Each line from the one containing "Model this scene" through the one containing "YAW = math.radians(38.05)" must be echoed exactly, endpoints included, and every other line omitted.
-- EXCERPTED RECORDS start --
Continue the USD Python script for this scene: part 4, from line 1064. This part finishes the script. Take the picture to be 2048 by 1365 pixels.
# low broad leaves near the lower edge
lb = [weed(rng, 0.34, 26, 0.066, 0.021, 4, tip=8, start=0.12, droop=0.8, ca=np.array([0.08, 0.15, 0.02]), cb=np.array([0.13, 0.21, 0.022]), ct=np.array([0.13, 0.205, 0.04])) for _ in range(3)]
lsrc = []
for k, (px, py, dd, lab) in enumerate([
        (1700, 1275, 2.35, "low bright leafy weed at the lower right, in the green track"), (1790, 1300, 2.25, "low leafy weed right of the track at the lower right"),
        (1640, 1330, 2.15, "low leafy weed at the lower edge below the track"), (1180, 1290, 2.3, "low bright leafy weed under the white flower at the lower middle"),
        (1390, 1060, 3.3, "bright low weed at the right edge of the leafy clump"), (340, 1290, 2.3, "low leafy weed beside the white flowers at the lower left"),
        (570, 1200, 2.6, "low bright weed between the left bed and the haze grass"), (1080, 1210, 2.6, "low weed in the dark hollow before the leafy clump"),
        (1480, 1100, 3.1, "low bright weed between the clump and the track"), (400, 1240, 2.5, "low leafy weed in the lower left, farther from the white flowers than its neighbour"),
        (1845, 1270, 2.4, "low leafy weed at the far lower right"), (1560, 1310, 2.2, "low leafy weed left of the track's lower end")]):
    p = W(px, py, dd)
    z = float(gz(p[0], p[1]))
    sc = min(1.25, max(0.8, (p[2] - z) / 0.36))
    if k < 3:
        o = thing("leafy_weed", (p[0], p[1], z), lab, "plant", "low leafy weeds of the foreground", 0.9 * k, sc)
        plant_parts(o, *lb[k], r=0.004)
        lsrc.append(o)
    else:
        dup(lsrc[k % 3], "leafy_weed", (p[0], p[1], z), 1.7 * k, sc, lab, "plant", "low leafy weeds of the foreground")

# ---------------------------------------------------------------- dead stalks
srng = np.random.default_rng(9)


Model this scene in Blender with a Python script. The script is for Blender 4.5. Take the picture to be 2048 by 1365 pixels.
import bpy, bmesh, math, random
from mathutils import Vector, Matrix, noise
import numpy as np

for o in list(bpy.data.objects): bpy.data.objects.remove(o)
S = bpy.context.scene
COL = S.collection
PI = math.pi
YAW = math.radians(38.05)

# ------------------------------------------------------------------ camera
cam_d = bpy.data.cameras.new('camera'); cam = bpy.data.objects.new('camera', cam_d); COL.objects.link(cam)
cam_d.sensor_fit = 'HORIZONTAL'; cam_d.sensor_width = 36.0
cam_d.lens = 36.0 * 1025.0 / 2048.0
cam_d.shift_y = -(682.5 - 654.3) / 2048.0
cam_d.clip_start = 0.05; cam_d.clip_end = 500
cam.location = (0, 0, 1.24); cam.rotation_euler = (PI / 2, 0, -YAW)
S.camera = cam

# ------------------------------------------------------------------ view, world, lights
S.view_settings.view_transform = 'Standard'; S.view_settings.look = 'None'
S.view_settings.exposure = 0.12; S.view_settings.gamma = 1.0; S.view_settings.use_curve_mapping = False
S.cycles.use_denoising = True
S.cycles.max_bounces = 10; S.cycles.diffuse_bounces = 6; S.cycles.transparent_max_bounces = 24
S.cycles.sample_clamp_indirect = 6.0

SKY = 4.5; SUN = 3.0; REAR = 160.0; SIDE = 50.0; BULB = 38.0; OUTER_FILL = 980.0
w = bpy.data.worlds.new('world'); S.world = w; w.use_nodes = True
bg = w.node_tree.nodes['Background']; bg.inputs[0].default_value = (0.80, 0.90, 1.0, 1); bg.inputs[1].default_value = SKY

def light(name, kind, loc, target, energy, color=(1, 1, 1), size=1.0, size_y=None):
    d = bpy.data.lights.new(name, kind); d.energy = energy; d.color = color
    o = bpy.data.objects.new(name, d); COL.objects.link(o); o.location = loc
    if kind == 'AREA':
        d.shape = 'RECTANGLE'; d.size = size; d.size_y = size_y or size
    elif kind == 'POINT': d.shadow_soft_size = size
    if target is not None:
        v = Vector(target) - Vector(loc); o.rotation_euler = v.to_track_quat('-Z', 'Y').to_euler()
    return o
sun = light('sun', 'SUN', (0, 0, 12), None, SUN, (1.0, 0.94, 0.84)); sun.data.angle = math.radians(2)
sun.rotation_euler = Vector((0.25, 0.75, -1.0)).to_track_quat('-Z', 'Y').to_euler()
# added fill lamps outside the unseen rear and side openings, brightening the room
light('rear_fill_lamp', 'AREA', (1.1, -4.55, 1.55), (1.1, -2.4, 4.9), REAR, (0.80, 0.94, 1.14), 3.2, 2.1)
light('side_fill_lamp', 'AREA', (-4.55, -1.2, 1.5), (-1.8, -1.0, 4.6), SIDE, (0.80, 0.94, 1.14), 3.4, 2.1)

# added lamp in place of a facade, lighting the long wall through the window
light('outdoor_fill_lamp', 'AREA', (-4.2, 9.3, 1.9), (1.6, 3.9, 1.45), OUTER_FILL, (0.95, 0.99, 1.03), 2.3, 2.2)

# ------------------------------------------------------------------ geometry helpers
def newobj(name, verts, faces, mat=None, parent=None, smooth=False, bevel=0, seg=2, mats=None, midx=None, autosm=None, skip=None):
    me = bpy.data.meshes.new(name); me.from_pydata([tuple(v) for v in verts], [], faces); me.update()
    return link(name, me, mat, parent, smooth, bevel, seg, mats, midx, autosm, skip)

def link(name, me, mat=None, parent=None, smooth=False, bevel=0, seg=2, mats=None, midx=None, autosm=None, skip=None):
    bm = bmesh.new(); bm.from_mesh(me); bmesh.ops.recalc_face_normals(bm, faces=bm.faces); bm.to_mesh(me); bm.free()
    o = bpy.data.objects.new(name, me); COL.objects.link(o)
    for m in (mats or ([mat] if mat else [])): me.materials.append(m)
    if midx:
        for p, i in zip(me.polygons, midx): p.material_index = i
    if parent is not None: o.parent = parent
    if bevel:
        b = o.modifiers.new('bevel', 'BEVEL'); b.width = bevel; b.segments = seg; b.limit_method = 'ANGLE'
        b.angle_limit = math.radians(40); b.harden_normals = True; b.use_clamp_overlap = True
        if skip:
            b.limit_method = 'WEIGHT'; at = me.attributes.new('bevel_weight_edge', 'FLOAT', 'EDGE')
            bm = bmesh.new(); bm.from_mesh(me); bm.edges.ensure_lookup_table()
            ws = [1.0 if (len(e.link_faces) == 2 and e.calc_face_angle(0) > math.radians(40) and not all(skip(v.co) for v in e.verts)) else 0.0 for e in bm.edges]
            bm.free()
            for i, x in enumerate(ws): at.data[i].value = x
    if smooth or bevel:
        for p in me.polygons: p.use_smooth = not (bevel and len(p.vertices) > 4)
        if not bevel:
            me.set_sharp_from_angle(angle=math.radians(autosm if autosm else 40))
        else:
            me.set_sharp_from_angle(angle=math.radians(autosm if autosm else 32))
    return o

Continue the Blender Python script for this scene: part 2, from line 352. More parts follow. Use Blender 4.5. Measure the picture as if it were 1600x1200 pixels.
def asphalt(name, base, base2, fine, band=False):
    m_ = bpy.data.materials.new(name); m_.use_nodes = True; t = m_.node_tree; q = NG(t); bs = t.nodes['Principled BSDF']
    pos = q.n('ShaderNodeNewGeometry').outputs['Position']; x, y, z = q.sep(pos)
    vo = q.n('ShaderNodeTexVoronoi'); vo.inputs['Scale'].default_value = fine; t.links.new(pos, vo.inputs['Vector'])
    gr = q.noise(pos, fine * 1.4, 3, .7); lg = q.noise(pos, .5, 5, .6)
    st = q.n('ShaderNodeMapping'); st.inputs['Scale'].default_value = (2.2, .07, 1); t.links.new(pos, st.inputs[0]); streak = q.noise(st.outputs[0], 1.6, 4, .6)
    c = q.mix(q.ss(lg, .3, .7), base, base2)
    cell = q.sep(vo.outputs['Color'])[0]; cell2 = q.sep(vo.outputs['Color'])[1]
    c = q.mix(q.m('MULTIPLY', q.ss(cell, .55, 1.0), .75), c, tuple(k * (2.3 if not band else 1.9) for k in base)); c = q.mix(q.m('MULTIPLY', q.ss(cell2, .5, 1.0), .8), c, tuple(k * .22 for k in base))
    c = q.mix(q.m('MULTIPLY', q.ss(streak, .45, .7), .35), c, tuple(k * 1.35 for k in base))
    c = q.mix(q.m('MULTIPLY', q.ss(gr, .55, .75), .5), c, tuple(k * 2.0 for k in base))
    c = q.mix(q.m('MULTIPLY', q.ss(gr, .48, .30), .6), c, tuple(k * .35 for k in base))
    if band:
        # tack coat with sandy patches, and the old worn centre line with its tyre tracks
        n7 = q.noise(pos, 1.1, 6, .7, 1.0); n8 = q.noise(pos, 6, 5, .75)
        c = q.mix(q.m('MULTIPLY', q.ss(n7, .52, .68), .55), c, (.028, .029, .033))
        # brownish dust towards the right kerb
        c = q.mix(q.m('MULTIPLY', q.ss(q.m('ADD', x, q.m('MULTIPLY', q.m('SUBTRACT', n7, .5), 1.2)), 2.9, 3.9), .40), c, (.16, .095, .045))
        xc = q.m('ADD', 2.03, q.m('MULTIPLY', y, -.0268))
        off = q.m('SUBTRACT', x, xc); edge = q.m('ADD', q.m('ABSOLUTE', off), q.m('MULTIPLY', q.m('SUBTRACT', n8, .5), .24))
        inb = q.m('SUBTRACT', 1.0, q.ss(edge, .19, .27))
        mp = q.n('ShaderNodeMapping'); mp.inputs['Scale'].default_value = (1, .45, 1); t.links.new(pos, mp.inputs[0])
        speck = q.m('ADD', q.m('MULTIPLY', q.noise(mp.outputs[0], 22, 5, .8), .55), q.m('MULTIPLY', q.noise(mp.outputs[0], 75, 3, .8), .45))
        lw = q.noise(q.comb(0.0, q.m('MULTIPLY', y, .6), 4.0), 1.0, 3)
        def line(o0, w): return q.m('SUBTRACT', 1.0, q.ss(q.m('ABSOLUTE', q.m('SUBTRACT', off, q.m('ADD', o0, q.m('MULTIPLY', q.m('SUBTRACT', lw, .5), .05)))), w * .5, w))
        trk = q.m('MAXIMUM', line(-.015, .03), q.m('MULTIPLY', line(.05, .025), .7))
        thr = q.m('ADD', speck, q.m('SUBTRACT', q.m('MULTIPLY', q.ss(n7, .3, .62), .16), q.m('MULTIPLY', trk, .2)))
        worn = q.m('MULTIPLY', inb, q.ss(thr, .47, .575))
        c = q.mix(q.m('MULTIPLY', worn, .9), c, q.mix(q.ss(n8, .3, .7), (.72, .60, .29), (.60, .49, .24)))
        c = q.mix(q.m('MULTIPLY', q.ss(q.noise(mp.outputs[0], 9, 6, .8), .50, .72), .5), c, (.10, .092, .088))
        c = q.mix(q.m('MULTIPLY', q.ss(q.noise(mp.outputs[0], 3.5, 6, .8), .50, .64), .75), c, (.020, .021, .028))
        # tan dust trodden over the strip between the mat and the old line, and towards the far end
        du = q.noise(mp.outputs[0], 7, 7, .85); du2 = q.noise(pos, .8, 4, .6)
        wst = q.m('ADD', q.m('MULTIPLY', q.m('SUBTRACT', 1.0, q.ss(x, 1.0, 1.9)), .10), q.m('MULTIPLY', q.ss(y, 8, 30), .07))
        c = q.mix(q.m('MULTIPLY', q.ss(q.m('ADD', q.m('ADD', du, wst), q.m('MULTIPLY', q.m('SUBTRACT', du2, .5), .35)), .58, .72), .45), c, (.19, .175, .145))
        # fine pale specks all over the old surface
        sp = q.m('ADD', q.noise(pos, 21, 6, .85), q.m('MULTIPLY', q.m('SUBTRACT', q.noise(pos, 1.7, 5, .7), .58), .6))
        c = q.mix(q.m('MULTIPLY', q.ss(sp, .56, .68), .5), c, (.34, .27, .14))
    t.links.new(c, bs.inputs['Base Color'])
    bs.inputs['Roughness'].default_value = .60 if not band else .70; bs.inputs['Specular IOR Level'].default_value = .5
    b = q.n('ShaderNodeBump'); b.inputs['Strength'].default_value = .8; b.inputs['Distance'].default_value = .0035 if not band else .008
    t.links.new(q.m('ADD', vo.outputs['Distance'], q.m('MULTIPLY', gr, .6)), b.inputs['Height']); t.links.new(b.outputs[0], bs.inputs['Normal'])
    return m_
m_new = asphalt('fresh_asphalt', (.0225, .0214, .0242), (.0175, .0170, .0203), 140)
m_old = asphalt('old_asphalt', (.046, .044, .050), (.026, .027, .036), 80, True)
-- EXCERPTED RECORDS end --
CORRECT ANSWER:
Model this scene in Blender with a Python script. The script is for Blender 4.5. Take the picture to be 2048 by 1365 pixels.
import bpy, bmesh, math, random
from mathutils import Vector, Matrix, noise
import numpy as np

for o in list(bpy.data.objects): bpy.data.objects.remove(o)
S = bpy.context.scene
COL = S.collection
PI = math.pi
YAW = math.radians(38.05)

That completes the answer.